▶ Listing:
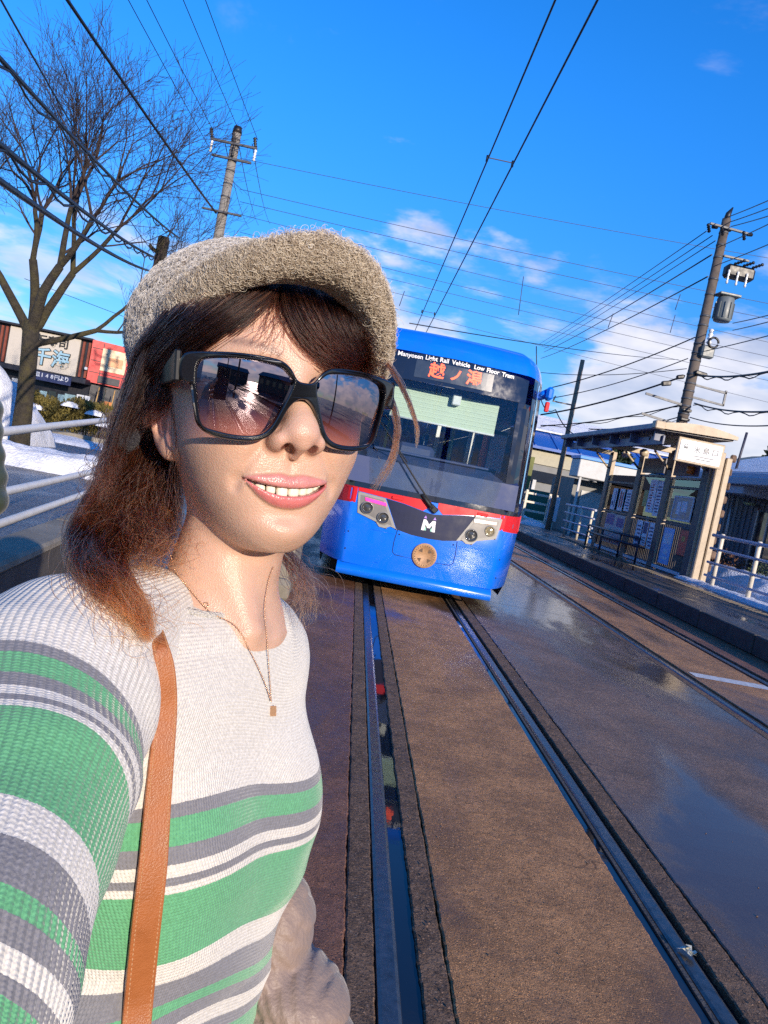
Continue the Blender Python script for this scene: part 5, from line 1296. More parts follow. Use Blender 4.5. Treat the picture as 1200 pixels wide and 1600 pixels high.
for s in (-1, 1):
    mb = MB(); mb.lathe([(.0001, -.012), (.009, -.008), (.012, 0), (.009, .008), (.0001, .012)], c=(BX+s*.031, BY-.074, 1.672), n=10); mb.obj('eye', m_hair2, by)
    MB().box((BX+s*.032, BY-.083, 1.695), (.036, .010, .007), bev=.002).obj('eyebrow', m_hair2, by)
    mb = MB(); mb.tube([(BX+s*.074, BY+.01, 1.635), (BX+s*.084, BY+.015, 1.66), (BX+s*.083, BY+.012, 1.685)], [.010, .012, .010], 8); mb.obj('ear', m_skin2, by)
mb = MB(); mb.tube([(BX-.024, BY-.074, 1.600), (BX, BY-.082, 1.598), (BX+.024, BY-.074, 1.600)], [.002, .006, .002], 8); mb.obj('mouth', mat('bystander lips', (.42, .18, .15), .5), by)

# ================================================================== the street behind the camera (seen in the dark lenses)
m_old = mat('old brown cladding', (.10, .075, .06), .8, var=.2); m_tile = mat('grey tiled roof', (.05, .052, .06), .6, var=.2)
def house(x, y, w, dpt, h, rh, label, m_w=m_old, rz=0.0):
    o = empty('house', (x, y, 0), rz, label=label, cat='house', group='houses behind the viewer')
    MB().box((0, 0, h/2), (w, dpt, h)).obj('wall', m_w, o)
    MB().prism([(-dpt/2-.5, h), (dpt/2+.5, h), (0, h+rh)], -w/2-.5, w/2+.5, 'yz').obj('roof', m_tile, o)
    for k in range(int(w/2.2)): MB().box((-w/2+1.2+k*2.2, dpt/2+.02, h*.62), (1.1, .06, 1.1)).obj('window', m_win, o)
house(21, -23, 12, 8, 3.4, 1.4, 'brown house across the street, nearest to the platform', rz=.9); house(29, -32, 12, 8, 3.6, 1.6, 'brown house across the street, second along', rz=.9)
house(37, -41, 12, 8, 4.4, 1.6, 'pale house across the street, third along', m_white_w, rz=.9); house(10, -46, 14, 9, 4.0, 1.8, 'brown house at the end of the street', rz=.1); house(-9, -30, 12, 9, 4.2, 1.8, 'pale house on the far side of the road', m_white_w, rz=-.2)
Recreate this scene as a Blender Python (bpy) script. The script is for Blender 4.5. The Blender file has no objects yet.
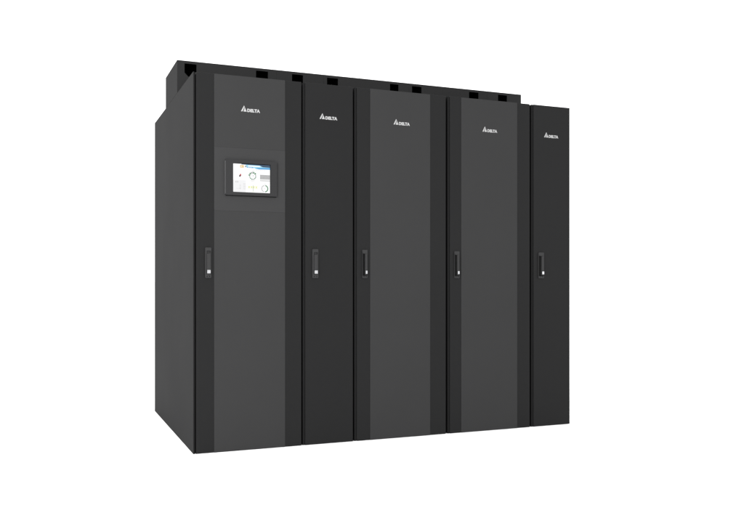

▶ Task statement: Every entry above needs to be retyped exactly; drop the pictures.

▶ The solution:
Continue the Blender Python script for this scene: part 5, from line 1296. More parts follow. Use Blender 4.5. Treat the picture as 1200 pixels wide and 1600 pixels high.
for s in (-1, 1):
    mb = MB(); mb.lathe([(.0001, -.012), (.009, -.008), (.012, 0), (.009, .008), (.0001, .012)], c=(BX+s*.031, BY-.074, 1.672), n=10); mb.obj('eye', m_hair2, by)
    MB().box((BX+s*.032, BY-.083, 1.695), (.036, .010, .007), bev=.002).obj('eyebrow', m_hair2, by)
    mb = MB(); mb.tube([(BX+s*.074, BY+.01, 1.635), (BX+s*.084, BY+.015, 1.66), (BX+s*.083, BY+.012, 1.685)], [.010, .012, .010], 8); mb.obj('ear', m_skin2, by)
mb = MB(); mb.tube([(BX-.024, BY-.074, 1.600), (BX, BY-.082, 1.598), (BX+.024, BY-.074, 1.600)], [.002, .006, .002], 8); mb.obj('mouth', mat('bystander lips', (.42, .18, .15), .5), by)

# ================================================================== the street behind the camera (seen in the dark lenses)
m_old = mat('old brown cladding', (.10, .075, .06), .8, var=.2); m_tile = mat('grey tiled roof', (.05, .052, .06), .6, var=.2)
def house(x, y, w, dpt, h, rh, label, m_w=m_old, rz=0.0):
    o = empty('house', (x, y, 0), rz, label=label, cat='house', group='houses behind the viewer')
    MB().box((0, 0, h/2), (w, dpt, h)).obj('wall', m_w, o)
    MB().prism([(-dpt/2-.5, h), (dpt/2+.5, h), (0, h+rh)], -w/2-.5, w/2+.5, 'yz').obj('roof', m_tile, o)
    for k in range(int(w/2.2)): MB().box((-w/2+1.2+k*2.2, dpt/2+.02, h*.62), (1.1, .06, 1.1)).obj('window', m_win, o)
house(21, -23, 12, 8, 3.4, 1.4, 'brown house across the street, nearest to the platform', rz=.9); house(29, -32, 12, 8, 3.6, 1.6, 'brown house across the street, second along', rz=.9)
house(37, -41, 12, 8, 4.4, 1.6, 'pale house across the street, third along', m_white_w, rz=.9); house(10, -46, 14, 9, 4.0, 1.8, 'brown house at the end of the street', rz=.1); house(-9, -30, 12, 9, 4.2, 1.8, 'pale house on the far side of the road', m_white_w, rz=-.2)
Recreate this scene as a Blender Python (bpy) script. The script is for Blender 4.5. The Blender file has no objects yet.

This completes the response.